:: Source material ::

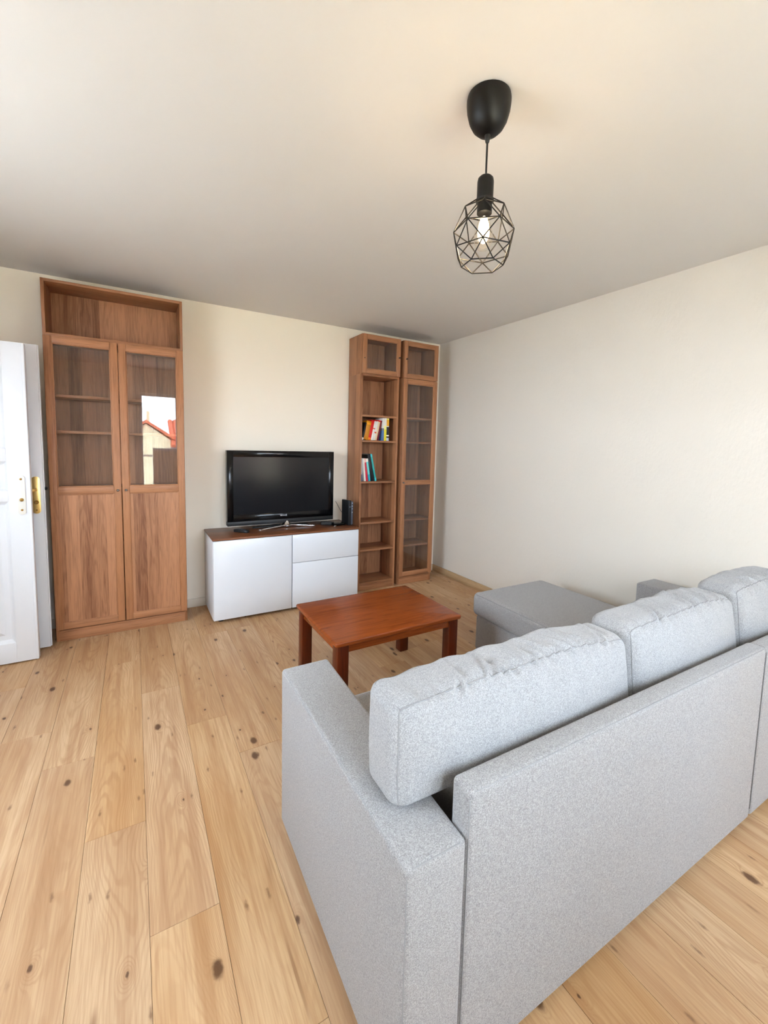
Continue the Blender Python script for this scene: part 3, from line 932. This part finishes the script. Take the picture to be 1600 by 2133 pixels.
for x, y in ((0.06, 0.05), (0.07, 0.77), (1.5, 0.06), (2.30, 0.05), (2.30, 0.80), (1.60, 1.47), (2.12, 1.47)):
    lathe('foot', [(0.018, 0), (0.022, 0.045)], M['black'], t, 16, (x, y, 0))

def cushion(name, label, u0, u1, zb, zt, thick, lean, seed, left_rise=None):
    """boxy back cushion in the sofa frame: length along u, back face towards v small"""
    t = thing(name, label, 'cushion', SO, SR, 'loose back cushions of the sofa')
    L = u1 - u0
    Hh = zt - zb
    nx, ny, nz = int(L * 210), 24, 34
    r = 0.038
    vb = 0.114
    rf = random.Random(int(seed * 10))
    folds = []
    fx = -L / 2 + 0.06
    while fx < L / 2 - 0.05:
        folds.append((fx, rf.uniform(-0.7, 0.5), rf.uniform(0.08, 0.22), rf.uniform(0.012, 0.06), rf.uniform(0.004, 0.012), rf.uniform(0.007, 0.012)))
        fx += rf.uniform(0.022, 0.055)
    def shape(px, py, pz):
        # px,py,pz in [-1,1]
        x, y, z = px * L / 2, py * thick / 2, pz * Hh / 2
        ix = max(-L / 2 + r, min(L / 2 - r, x)); iy = max(-thick / 2 + r, min(thick / 2 - r, y)); iz = max(-Hh / 2 + r, min(Hh / 2 - r, z))
        d = Vector((x - ix, y - iy, z - iz))
        if d.length > 1e-9:
            mx = max(abs(d.x), abs(d.y), abs(d.z))
            d = d.normalized() * mx
        p = Vector((ix, iy, iz)) + d
        ex = 1 - abs(px) ** 3
        # belly of the back and front faces, crown of the top
        p.y += (0.030 if py > 0 else -0.020) * math.copysign(1, py) * 0 + py * 0.028 * ex * (1 - abs(pz) ** 2.2)
        p.z += 0.016 * (ex - 0.4) * max(0, pz) + 0.010 * noise.noise(Vector((p.x * 4, seed, 0))) * max(0, pz)
        p.x += math.copysign(1, px) * 0.005 * (1 - pz * pz) * (abs(px) ** 6)
        # gathers running over the top, fading down the back and front
        tp = max(0.0, min(1.0, (pz - 0.05) / 0.8))
        tp = tp * tp * (3 - 2 * tp)
        g = noise.noise(Vector((p.x * 14 + p.y * 5, p.y * 2.0, seed + 7)))
        dd = 0.010 * tp * g
        sdist = (py + 1) * thick / 2 if py > -0.95 else -(1 - pz) * Hh / 2
        for fx, sl, ln, dn, am, wd in folds:
            dx = p.x - fx - sl * sdist
            if abs(dx) > 0.04:
                continue
            along = max(0.0, 1 - (sdist / ln if sdist > 0 else -sdist / dn))
            dd += am * along * (math.exp(-(dx / wd) ** 2) - 0.7 * math.exp(-((dx - 1.9 * wd) / wd) ** 2))
        edge = max(0.0, 1 - max(0.0, abs(px) - 0.9) / 0.1)
        if pz < 0.1:
            edge = 0.0
        nrm = Vector((0, py * (1 - tp * 0.4), max(0.0, pz)))
        if nrm.length > 0:
            p += nrm.normalized() * dd * edge
        p += Vector((0, 1, 0)) * 0.004 * noise.noise(Vector((p.x * 5, p.z * 5, seed + 11))) * (1 if py < 0 else 0.5)
        # sunk lower end where it lies on the armrest
        if left_rise is not None:
            k = max(0.0, min(1.0, (left_rise[1] - (u0 + L / 2 + p.x)) / 0.05))
            k = k * k * (3 - 2 * k)
            zz = p.z + Hh / 2
            lo = (left_rise[0] - zb) * k
            p.z = -Hh / 2 + lo + zz * (Hh - lo) / Hh
            p.x -= 0.012 * k * max(0.0, 1 - zz / Hh) ** 1.5
        # lean
        p.y += -(p.z) * lean
        return Vector((u0 + L / 2 + p.x, vb + thick / 2 + p.y, zb + Hh / 2 + p.z))
    bm = bmesh.new()
    cache = {}
    def V(i, j, k):
        key = (i, j, k)
        if key not in cache:
            cache[key] = bm.verts.new(shape(-1 + 2 * i / nx, -1 + 2 * j / ny, -1 + 2 * k / nz))
        return cache[key]
    for i in range(nx):
        for j in range(ny):
            for k in (0, nz):
                bm.faces.new((V(i, j, k), V(i + 1, j, k), V(i + 1, j + 1, k), V(i, j + 1, k)))
        for k in range(nz):
            for j in (0, ny):
                bm.faces.new((V(i, j, k), V(i + 1, j, k), V(i + 1, j, k + 1), V(i, j, k + 1)))
    for j in range(ny):
        for k in range(nz):
            for i in (0, nx):
                bm.faces.new((V(i, j, k), V(i, j + 1, k), V(i, j + 1, k + 1), V(i, j, k + 1)))
    body = link('cover', finish(bm, 'cover', angle=80), M['fabric_cushion'], t)
    # piping round the back face, and along the front top edge
    e = 0.985
    loop = [(-e + 2 * e * i / 60, -e, e) for i in range(61)]
    loop = [(-e, -e, -0.9 + 1.85 * i / 14) for i in range(15)] + loop[1:-1] + [(e, -e, 0.95 - 1.85 * i / 14) for i in range(15)]
    pts = [shape(*p) + Vector((0, -0.001, 0.001)) for p in loop]
    tube('piping', pts, 0.0017, M['piping'], t, 6)
    loop = [(-e, -e + 2 * e * i / 6, e) for i in range(7)] + [(-e + 2 * e * i / 60, e, e) for i in range(1, 61)]
    tube('piping', [shape(*p) + Vector((0, 0, 0.0008)) for p in loop], 0.0015, M['piping'], t, 6)
    return t

cushion('back_cushion', 'long grey back cushion resting on the left armrest', 0.052, 0.892, 0.430, 0.822, 0.145, -0.13, 1.0, (0.5985, 0.240))
cushion('back_cushion', 'grey back cushion in the middle of the sofa', 0.902, 1.598, 0.432, 0.832, 0.155, -0.13, 5.0)
cushion('back_cushion', 'grey back cushion at the chaise end of the sofa', 1.624, 2.150, 0.432, 0.852, 0.160, -0.13, 9.0)

# ------------------------------------------------------------------ pendant lamp
LX, LY = 1.450, -2.740
t = thing('pendant_lamp', 'black pendant lamp with geometric wire cage and lit bulb', 'lamp', (LX, LY, H))
prof = [(0.066, 0.0), (0.0685, -0.010), (0.0685, -0.022), (0.066, -0.045), (0.059, -0.070), (0.048, -0.090), (0.033, -0.104), (0.016, -0.1105), (0.010, -0.112)]
cn = lathe('canopy', prof, M['black_matte'], t, 40)
lathe('cord_grip', [(0.010, -0.108), (0.009, -0.116), (0.006, -0.132), (0.0045, -0.134)], M['black'], cn, 16)
tube('cord', [(0, 0, -0.12), (0, 0, -0.20), (0.0005, 0, -0.245)], 0.0032, M['black'], t, 8)
sk = lathe('socket', [(0.006, -0.232), (0.018, -0.234), (0.024, -0.240), (0.0258, -0.250), (0.0258, -0.302), (0.0235, -0.303), (0.0235, -0.345)], M['black_matte'], t, 28)
lathe('shade_ring', [(0.0240, -0.303), (0.0285, -0.303), (0.0285, -0.309), (0.0240, -0.309)], M['black'], sk, 28, cap0=False, cap1=False)
# cage of straight wires
zs = (-0.306, -0.335, -0.396, -0.458, -0.505)
rs = (0.028, 0.068, 0.095, 0.094, 0.066)
n = 6
offs = (30, 30, 0, 30, 0)
PH = 18
P = [[Vector((rs[l] * math.cos(R(PH + offs[l] + 360 / n * k)), rs[l] * math.sin(R(PH + offs[l] + 360 / n * k)), zs[l])) for k in range(n)] for l in range(5)]
wires = []
for l in range(5):
    if l == 0:
        continue
    if l in (1,):
        pass
    for k in range(n):
        if l != 0:
            wires.append((P[l][k], P[l][(k + 1) % n]))
for k in range(n):
    wires.append((P[0][k], P[1][k]))
    wires.append((P[1][k], P[2][k])); wires.append((P[1][k], P[2][(k + 1) % n]))
    wires.append((P[2][k], P[3][k])); wires.append((P[2][(k + 1) % n], P[3][k]))
    wires.append((P[3][k], P[4][k])); wires.append((P[3][k], P[4][(k + 1) % n]))
cage = None
for a, b in wires:
    o = tube('cage_wire', [a, b], 0.0019, M['black_matte'], None, 6)
    o.parent = t
# bulb
bl = lathe('bulb', [(0.0125, -0.340), (0.0135, -0.352), (0.016, -0.362), (0.023, -0.380), (0.0285, -0.400), (0.030, -0.416), (0.0285, -0.432), (0.023, -0.446), (0.013, -0.456), (0.002, -0.459)], M['bulb_glass'], t, 28, cap0=False)
bl['label'] = 'lit clear glass bulb'
lathe('filament', [(0.002, -0.352), (0.010, -0.358), (0.016, -0.378), (0.019, -0.400), (0.018, -0.415), (0.011, -0.430), (0.002, -0.437)], M['filament'], bl, 20)
ld = bpy.data.lights.new('bulb_light', 'POINT')
ld.energy = 6.5
ld.color = (1.0, 0.72, 0.42)
ld.shadow_soft_size = 0.03
lo = bpy.data.objects.new('bulb_light', ld)
C.objects.link(lo)
lo.parent = t
lo.location = (0, 0, -0.445)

:::

Short problem. Go from the first line of the data above to the line containing "16, (x, y, 0))" and retype exactly those lines, both included, but none of the pictures.

The output.
Continue the Blender Python script for this scene: part 3, from line 932. This part finishes the script. Take the picture to be 1600 by 2133 pixels.
for x, y in ((0.06, 0.05), (0.07, 0.77), (1.5, 0.06), (2.30, 0.05), (2.30, 0.80), (1.60, 1.47), (2.12, 1.47)):
    lathe('foot', [(0.018, 0), (0.022, 0.045)], M['black'], t, 16, (x, y, 0))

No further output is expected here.